When Jón Gnarr was campaigning for mayor of Reykjavik, the capital of Iceland, he ran on a platform of refusing a coalition government with anyone who had not watched the HBO series “The Wire” in its entirety. In 2010 Gnarr became mayor, making himself famous for dressing in drag and leading the Gay Pride Festival through Reykjavik. And in 2015 he released his part-fictional autobiography, The Indian.

It’s a memoir of an often reclusive and unsociable hyperactive child. Gnarr tells stories of unintentionally becoming the class clown and setting fire to his parent’s living room. Words stumble out of the young Gnarr’s mouth uncontrollably. He dresses and acts in homage to the Native Americans, which he only knows through storybooks.

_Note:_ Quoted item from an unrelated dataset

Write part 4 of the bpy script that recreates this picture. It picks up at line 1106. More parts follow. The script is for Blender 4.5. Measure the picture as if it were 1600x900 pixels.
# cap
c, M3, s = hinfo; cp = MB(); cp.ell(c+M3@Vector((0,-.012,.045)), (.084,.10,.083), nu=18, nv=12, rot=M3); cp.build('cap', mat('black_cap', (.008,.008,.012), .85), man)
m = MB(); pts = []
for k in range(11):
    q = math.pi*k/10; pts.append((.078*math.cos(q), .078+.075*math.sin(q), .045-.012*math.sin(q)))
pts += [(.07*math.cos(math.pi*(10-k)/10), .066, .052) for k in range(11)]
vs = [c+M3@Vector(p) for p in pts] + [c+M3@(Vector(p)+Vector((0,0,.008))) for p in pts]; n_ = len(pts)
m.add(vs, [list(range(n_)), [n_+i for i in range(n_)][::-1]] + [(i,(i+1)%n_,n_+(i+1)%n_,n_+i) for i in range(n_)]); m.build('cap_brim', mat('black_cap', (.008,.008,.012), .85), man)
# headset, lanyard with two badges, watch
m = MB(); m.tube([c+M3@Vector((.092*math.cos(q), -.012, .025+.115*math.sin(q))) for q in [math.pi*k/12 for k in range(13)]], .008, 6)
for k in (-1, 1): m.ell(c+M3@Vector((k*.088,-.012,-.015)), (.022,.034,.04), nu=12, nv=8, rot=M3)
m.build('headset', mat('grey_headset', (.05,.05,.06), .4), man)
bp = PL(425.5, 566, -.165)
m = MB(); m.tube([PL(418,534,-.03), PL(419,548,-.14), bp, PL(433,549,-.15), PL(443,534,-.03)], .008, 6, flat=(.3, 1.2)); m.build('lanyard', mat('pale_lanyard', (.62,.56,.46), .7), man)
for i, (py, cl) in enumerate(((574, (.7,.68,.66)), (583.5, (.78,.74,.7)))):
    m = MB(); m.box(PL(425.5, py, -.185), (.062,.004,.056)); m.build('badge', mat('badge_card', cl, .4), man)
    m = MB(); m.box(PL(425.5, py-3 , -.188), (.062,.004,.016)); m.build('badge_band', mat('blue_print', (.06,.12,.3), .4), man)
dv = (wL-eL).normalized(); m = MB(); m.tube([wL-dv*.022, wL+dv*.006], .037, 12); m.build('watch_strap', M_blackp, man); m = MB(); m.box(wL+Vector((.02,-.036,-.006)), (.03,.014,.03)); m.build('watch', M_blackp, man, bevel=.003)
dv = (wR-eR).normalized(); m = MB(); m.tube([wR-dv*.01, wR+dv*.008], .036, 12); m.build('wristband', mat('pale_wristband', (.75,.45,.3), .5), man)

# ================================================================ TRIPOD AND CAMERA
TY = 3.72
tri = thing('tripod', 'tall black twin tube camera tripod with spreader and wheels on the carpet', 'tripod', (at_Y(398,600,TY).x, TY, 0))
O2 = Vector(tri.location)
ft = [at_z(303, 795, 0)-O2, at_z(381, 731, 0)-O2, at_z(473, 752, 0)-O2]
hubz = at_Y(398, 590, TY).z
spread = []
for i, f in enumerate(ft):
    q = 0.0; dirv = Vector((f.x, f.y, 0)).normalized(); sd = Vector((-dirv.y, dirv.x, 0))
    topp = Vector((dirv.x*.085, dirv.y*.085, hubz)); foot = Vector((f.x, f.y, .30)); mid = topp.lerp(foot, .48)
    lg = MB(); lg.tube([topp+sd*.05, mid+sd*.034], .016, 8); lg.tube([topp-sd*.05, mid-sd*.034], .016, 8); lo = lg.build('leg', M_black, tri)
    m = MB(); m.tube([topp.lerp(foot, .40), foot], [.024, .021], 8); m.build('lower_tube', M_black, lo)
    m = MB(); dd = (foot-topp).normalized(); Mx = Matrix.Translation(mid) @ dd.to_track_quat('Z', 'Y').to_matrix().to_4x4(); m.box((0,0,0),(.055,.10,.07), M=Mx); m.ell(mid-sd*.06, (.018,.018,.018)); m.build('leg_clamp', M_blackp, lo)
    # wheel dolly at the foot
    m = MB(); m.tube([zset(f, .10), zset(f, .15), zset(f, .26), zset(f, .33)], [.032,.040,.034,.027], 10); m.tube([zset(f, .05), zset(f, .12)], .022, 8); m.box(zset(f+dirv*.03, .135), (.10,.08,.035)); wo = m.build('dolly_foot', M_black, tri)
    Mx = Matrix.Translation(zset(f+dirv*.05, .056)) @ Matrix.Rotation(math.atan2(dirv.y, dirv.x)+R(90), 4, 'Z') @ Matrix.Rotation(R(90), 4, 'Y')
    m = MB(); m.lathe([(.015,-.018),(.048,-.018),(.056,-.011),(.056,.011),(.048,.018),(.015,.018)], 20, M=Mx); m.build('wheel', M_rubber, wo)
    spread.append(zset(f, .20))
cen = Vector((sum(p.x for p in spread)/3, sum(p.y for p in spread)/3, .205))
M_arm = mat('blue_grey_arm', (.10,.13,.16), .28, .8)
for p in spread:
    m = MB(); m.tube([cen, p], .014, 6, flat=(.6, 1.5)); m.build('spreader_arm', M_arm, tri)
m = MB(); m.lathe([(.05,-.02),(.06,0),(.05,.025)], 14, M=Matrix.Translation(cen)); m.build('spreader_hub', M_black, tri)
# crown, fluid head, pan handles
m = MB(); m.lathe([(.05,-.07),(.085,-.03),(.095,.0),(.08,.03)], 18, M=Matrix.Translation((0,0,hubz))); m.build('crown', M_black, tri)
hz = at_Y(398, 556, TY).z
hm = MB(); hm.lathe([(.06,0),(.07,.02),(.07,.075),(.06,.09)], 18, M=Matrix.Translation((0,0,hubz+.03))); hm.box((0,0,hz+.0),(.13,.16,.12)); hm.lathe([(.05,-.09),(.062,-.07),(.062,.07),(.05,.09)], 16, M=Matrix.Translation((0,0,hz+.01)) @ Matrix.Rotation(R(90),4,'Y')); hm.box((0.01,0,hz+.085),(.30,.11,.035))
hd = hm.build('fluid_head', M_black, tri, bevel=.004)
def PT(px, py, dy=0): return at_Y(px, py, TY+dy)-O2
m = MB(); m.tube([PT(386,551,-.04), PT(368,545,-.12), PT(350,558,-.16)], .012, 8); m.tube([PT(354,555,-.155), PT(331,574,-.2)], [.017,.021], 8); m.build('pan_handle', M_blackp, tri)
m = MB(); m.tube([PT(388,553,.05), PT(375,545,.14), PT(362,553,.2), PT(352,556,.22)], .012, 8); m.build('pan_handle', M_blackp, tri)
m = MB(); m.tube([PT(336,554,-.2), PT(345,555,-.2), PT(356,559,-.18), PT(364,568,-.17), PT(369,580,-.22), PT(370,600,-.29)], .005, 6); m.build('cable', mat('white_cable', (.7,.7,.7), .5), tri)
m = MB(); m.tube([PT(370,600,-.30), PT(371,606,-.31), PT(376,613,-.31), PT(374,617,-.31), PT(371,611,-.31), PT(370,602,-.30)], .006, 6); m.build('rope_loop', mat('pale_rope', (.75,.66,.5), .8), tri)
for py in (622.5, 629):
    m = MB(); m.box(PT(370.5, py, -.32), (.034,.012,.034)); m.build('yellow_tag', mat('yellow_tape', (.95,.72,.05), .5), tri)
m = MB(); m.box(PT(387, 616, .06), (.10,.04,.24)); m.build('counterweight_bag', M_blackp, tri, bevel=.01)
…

Gnarr is untamed but his writing points to an underlying intelligence that breaks everything down to its most basic form. Thinkers like Noam Chomsky have praised Gnarr’s political party, aptly named the “Best Party” for challenging the legitimacy of government entities. Gnarr is a comedian, but The Indian proves that’s not the foremost aspect of who he is.

“The future scares me,” writes Gnarr. “Everyone’s headed somewhere together and I’m not invited. I’ll go alone, somewhere else. I don’t know where. I never know anything; I’m unable to do anything. No one cares about me at all. I’m all alone in the world. I’m an Indian.”

Gnarr is weird, gentle and preoccupied with being accepted. His autobiography speaks to the ADHD generation in a way that most books have failed to do. There is no real takeaway from The Indian, no a-ha moment — it’s about a misfit who often finds himself at the center of attention.

Anyone who is familiar with Gnarr’s antics might be slightly disappointed to know that The Indian is not as hilarious as one might expect. It is, however, nice to know that Gnarr is just as witty and entertaining as a dramatist.

Notes from a psychologist analyzing Gnarr are interspersed throughout the book. The notes might be the book’s best offering for an introspective look at the creation of the punk politician who is often out of touch with the rest of society.

Although, he means well, Gnarr never really confronts the injustices of the Native Americans; he only uses the fantasy of native warriors as armor against the boring life outside of his daydreams.

There is no book like The Indian. There are moments when one might wonder: What am I doing reading this? But like Gnarr, who gets by on his boyish wonder, sometimes the best plan of action is just enjoying life as it comes — earnestly and strangely.